Carlyle, in "Hudson's Statue," marks the tendency of humanity to worship certain members of the community. He disdainfully shows how this hero worship can extend even to despicable types when setting up a comparison between Odin and Hudson. "If Odin," he says, "who 'invented runes,' or literatures... is worshipped in one epoch; and if Hudson, who conquered railway directors, and taught men to become suddenly rich by scrip, is worshipped in another, — the characters of these two epochs must differ a good deal!" To understand how critically Carlyle undercuts Hudson and how severely he ridicules the "worship" of Hudson, one must further investigate the relationship between "runes" and "scrip," which are set up as equivalents.

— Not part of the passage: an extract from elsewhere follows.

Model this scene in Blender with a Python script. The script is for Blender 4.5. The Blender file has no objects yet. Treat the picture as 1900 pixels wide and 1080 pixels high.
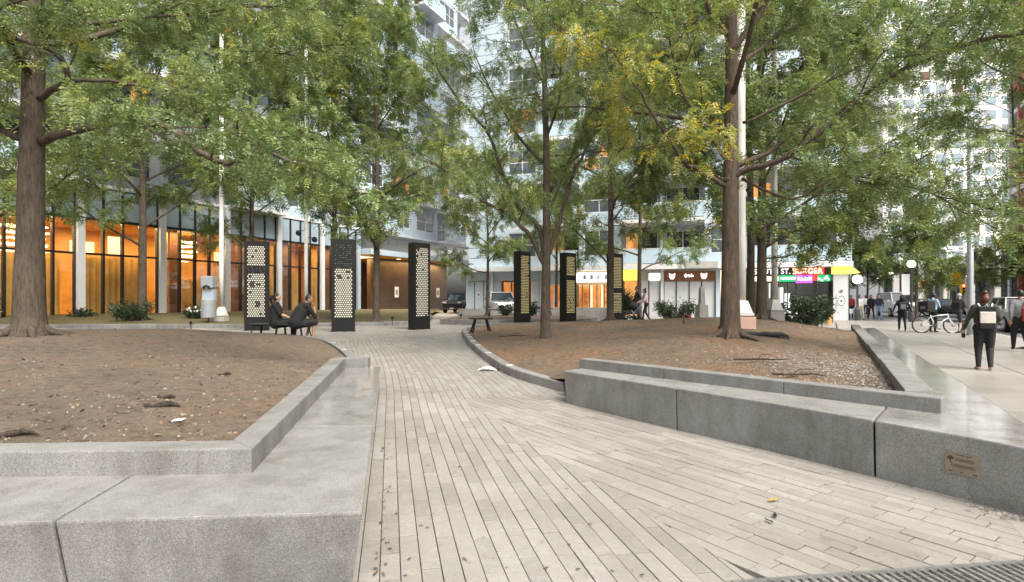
import bpy, bmesh, math, random
import numpy as np
from mathutils import Vector, Matrix, noise, geometry

random.seed(7); rng = np.random.default_rng(7)
scene = bpy.context.scene
COL = scene.collection
R = math.radians

# ------------------------------------------------------------------ camera, sky, sun, exposure
CAMZ = 1.5
cam = bpy.data.cameras.new('camera'); camo = bpy.data.objects.new('camera', cam); COL.objects.link(camo)
camo.location = (0, 0, CAMZ); camo.rotation_euler = (R(90), 0, 0)
cam.sensor_width = 36; cam.lens = 36*1000/1900; cam.shift_y = 13/1900
cam.clip_start = 0.05; cam.clip_end = 3000
scene.camera = camo

SUN_EL, SUN_AZ = 54, 145          # azimuth measured clockwise from +Y (behind the camera, to the right)
w = bpy.data.worlds.new('World'); scene.world = w; w.use_nodes = True
nt = w.node_tree; nt.nodes.clear()
sky = nt.nodes.new('ShaderNodeTexSky'); sky.sky_type = 'NISHITA'; sky.sun_disc = False
sky.sun_elevation = R(SUN_EL); sky.sun_rotation = R(SUN_AZ); sky.air_density = 1.0; sky.dust_density = 6.0; sky.ozone_density = 1.0
hs = nt.nodes.new('ShaderNodeHueSaturation'); hs.inputs['Saturation'].default_value = 0.22
bg = nt.nodes.new('ShaderNodeBackground'); bg.inputs['Strength'].default_value = 0.15
wo = nt.nodes.new('ShaderNodeOutputWorld')
nt.links.new(sky.outputs[0], hs.inputs['Color']); wm = nt.nodes.new('ShaderNodeMix'); wm.data_type = 'RGBA'; wm.blend_type = 'MULTIPLY'; wm.inputs[0].default_value = 1; wm.inputs[7].default_value = (1.02, 1.0, .955, 1)
nt.links.new(hs.outputs[0], wm.inputs[6]); nt.links.new(wm.outputs[2], bg.inputs['Color']); nt.links.new(bg.outputs[0], wo.inputs[0])
sl = bpy.data.lights.new('sun', 'SUN'); sl.energy = 1.5; sl.angle = R(28); sl.color = (1, .92, .80)
so = bpy.data.objects.new('sun', sl); COL.objects.link(so)
so.rotation_euler = (R(90-SUN_EL), 0, R(180-SUN_AZ)); so.location = (10, -10, 40)

scene.render.engine = 'CYCLES'
cy = scene.cycles; cy.use_denoising = True; cy.max_bounces = 6; cy.diffuse_bounces = 4; cy.glossy_bounces = 3
cy.transmission_bounces = 3; cy.transparent_max_bounces = 12; cy.caustics_reflective = False; cy.caustics_refractive = False
cy.sample_clamp_indirect = 4
vs = scene.view_settings; vs.view_transform = 'Standard'; vs.look = 'None'; vs.gamma = 1; vs.use_curve_mapping = False
vs.exposure = 1.15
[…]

Runes, on the one hand represents an alphabet, a primeval language with its origins in Germanic peoples which existed in the lands of Northern Europe, Britain, Scandinavia, and Iceland from the 3rd century A.D. to the sixteenth or seventeenth centuries A.D. A rather late form of writing, runes seem to have two possible roles. One is for magical purposes such as appeals to the deities, for charms, and for memorial inscriptions (the root "ru" means "mystery, secret, secrecy"). The other is for simple communication such as in secular documents, legal provisions, contracts, genealogies, and poems. Scrip on the other hand, according to The Concise Oxford Dictionary signifies a "provisional certificate of money subscribed to bank or company entitling the holder to formal certificate in dues time," or what seems to be modern-day credit.
Thus, Carlyle sets up a worship of letters and literature in one epoch and a worship of money, economics, and commodity in the later age. As a man of letters himself, Carlyle bitterly accuses his age of misguided hero worship.